Em meio ao debate sobre combustíveis, e possíveis soluções para a alta dos preços, o deputado federal Arnaldo Jardim (Cidadania-SP) conta que foi levantada a possibilidade de se diminuir o percentual de etanol na gasolina. "Isso, que era um erro, não ocorreu. Os fatos deixaram muito claros: o etanol em vez de encarecer a gasolina, é um fator de barateamento. Não fosse o etanol, a gasolina hoje seria mais cara", alerta o parlamentar, que é coordenador da Frente Parlamentar de Apoio ao Setor Sucroenergético.

Apesar dos percalços que o setor ainda deve enfrentar, o parlamentar avalia que o mercado de etanol "tem se sofistificado" no Brasil. "Cada vez mais tem o critério de previsibilidade. A utilização larga dos Cbios (créditos de descarbonização) colaborou nesse sentido. Nós temos aprovado pelo Conselho Nacional de Política Energética metas para a emissão de Cbios, o que significa o reconhecimento da externalidade e o incentivo à produção do etanol. Isso dá um horizonte positivo", ressalta.

Referência em pesquisa

Apesar das dificuldades na produção e da falta de investimentos atuais, o Brasil se tornou referência mundial desde o começo do desenvolvimento do setor sucroalcooleiro, em 1975, com o programa Proálcool. O setor acadêmico teve um papel importante nessa consolidação.
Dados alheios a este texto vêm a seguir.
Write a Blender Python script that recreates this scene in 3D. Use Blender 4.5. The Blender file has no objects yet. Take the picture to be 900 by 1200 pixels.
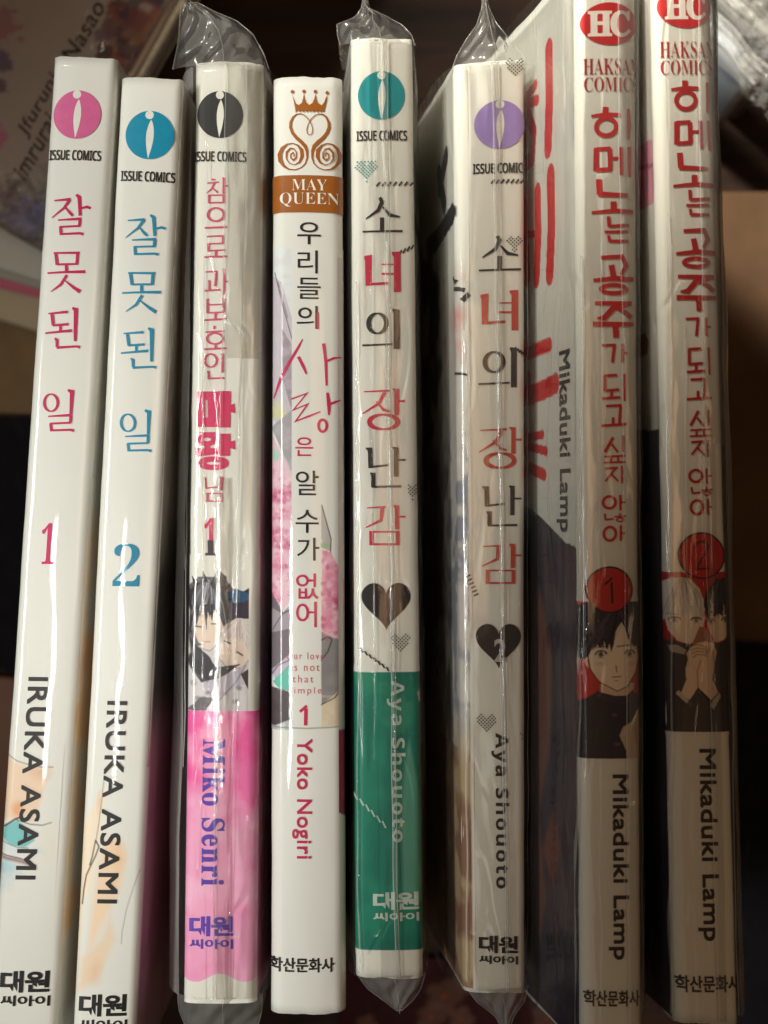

"Estamos bem posicionados em matéria-prima. Temos produzido algo em torno de 30 bilhões de litros de etanol", observa o chefe-geral da Embrapa Agroenergia, Alexandre Alonso. Segundo ele, o trabalho desenvolvido por pesquisadores foi essencial para estabelecer a produção do combustível.

"Temos 43 centros de pesquisa da Embrapa que atuam nesse setor, inclusive estudando o processo de produção de etanol", conta Alonso. "Desenvolvemos tecnologias na área genética, variantes da cana mais resistentes, mas também métodos de manejo e controle. Todas as tecnologias e conhecimento produzidos são difundidos para os atores da produção."